### Material provided
______

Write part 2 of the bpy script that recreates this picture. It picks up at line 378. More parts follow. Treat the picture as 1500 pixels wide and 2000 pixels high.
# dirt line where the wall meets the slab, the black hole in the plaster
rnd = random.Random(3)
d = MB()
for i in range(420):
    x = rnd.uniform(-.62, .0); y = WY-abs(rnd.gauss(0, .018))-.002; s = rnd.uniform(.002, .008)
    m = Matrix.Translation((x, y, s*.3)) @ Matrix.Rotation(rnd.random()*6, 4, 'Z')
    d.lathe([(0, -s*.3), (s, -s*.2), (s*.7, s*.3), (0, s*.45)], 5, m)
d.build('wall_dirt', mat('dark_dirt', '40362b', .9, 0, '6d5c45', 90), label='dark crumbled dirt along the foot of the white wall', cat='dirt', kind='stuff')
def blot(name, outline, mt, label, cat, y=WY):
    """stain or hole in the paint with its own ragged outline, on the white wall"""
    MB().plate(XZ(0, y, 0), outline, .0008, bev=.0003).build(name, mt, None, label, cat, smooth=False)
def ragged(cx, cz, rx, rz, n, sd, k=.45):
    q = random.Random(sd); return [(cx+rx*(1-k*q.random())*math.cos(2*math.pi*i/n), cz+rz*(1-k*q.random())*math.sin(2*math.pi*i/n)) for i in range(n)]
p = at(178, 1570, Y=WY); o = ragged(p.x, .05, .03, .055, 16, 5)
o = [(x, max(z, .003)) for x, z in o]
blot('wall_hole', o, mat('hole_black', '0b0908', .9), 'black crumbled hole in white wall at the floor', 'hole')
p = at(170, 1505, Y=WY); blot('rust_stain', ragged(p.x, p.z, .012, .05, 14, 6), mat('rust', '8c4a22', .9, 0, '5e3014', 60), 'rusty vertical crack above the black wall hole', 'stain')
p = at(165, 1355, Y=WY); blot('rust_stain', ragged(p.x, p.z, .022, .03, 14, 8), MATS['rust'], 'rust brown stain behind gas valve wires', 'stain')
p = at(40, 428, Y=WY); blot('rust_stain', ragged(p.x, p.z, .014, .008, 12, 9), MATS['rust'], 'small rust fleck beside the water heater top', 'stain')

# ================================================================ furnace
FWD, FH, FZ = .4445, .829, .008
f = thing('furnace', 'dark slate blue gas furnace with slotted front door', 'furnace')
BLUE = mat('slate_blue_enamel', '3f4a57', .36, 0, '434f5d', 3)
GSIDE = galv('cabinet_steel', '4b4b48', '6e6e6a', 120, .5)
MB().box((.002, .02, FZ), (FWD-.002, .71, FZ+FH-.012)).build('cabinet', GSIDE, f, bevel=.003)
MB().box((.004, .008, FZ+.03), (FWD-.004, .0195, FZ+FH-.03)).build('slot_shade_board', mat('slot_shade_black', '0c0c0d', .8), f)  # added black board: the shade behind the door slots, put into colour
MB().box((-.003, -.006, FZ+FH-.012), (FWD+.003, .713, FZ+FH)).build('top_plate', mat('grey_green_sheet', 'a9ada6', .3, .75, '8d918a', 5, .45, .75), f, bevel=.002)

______

### Written request
Write the material out again word for word.

### Task output
Write part 2 of the bpy script that recreates this picture. It picks up at line 378. More parts follow. Treat the picture as 1500 pixels wide and 2000 pixels high.
# dirt line where the wall meets the slab, the black hole in the plaster
rnd = random.Random(3)
d = MB()
for i in range(420):
    x = rnd.uniform(-.62, .0); y = WY-abs(rnd.gauss(0, .018))-.002; s = rnd.uniform(.002, .008)
    m = Matrix.Translation((x, y, s*.3)) @ Matrix.Rotation(rnd.random()*6, 4, 'Z')
    d.lathe([(0, -s*.3), (s, -s*.2), (s*.7, s*.3), (0, s*.45)], 5, m)
d.build('wall_dirt', mat('dark_dirt', '40362b', .9, 0, '6d5c45', 90), label='dark crumbled dirt along the foot of the white wall', cat='dirt', kind='stuff')
def blot(name, outline, mt, label, cat, y=WY):
    """stain or hole in the paint with its own ragged outline, on the white wall"""
    MB().plate(XZ(0, y, 0), outline, .0008, bev=.0003).build(name, mt, None, label, cat, smooth=False)
def ragged(cx, cz, rx, rz, n, sd, k=.45):
    q = random.Random(sd); return [(cx+rx*(1-k*q.random())*math.cos(2*math.pi*i/n), cz+rz*(1-k*q.random())*math.sin(2*math.pi*i/n)) for i in range(n)]
p = at(178, 1570, Y=WY); o = ragged(p.x, .05, .03, .055, 16, 5)
o = [(x, max(z, .003)) for x, z in o]
blot('wall_hole', o, mat('hole_black', '0b0908', .9), 'black crumbled hole in white wall at the floor', 'hole')
p = at(170, 1505, Y=WY); blot('rust_stain', ragged(p.x, p.z, .012, .05, 14, 6), mat('rust', '8c4a22', .9, 0, '5e3014', 60), 'rusty vertical crack above the black wall hole', 'stain')
p = at(165, 1355, Y=WY); blot('rust_stain', ragged(p.x, p.z, .022, .03, 14, 8), MATS['rust'], 'rust brown stain behind gas valve wires', 'stain')
p = at(40, 428, Y=WY); blot('rust_stain', ragged(p.x, p.z, .014, .008, 12, 9), MATS['rust'], 'small rust fleck beside the water heater top', 'stain')

# ================================================================ furnace
FWD, FH, FZ = .4445, .829, .008
f = thing('furnace', 'dark slate blue gas furnace with slotted front door', 'furnace')
BLUE = mat('slate_blue_enamel', '3f4a57', .36, 0, '434f5d', 3)
GSIDE = galv('cabinet_steel', '4b4b48', '6e6e6a', 120, .5)
MB().box((.002, .02, FZ), (FWD-.002, .71, FZ+FH-.012)).build('cabinet', GSIDE, f, bevel=.003)
MB().box((.004, .008, FZ+.03), (FWD-.004, .0195, FZ+FH-.03)).build('slot_shade_board', mat('slot_shade_black', '0c0c0d', .8), f)  # added black board: the shade behind the door slots, put into colour
MB().box((-.003, -.006, FZ+FH-.012), (FWD+.003, .713, FZ+FH)).build('top_plate', mat('grey_green_sheet', 'a9ada6', .3, .75, '8d918a', 5, .45, .75), f, bevel=.002)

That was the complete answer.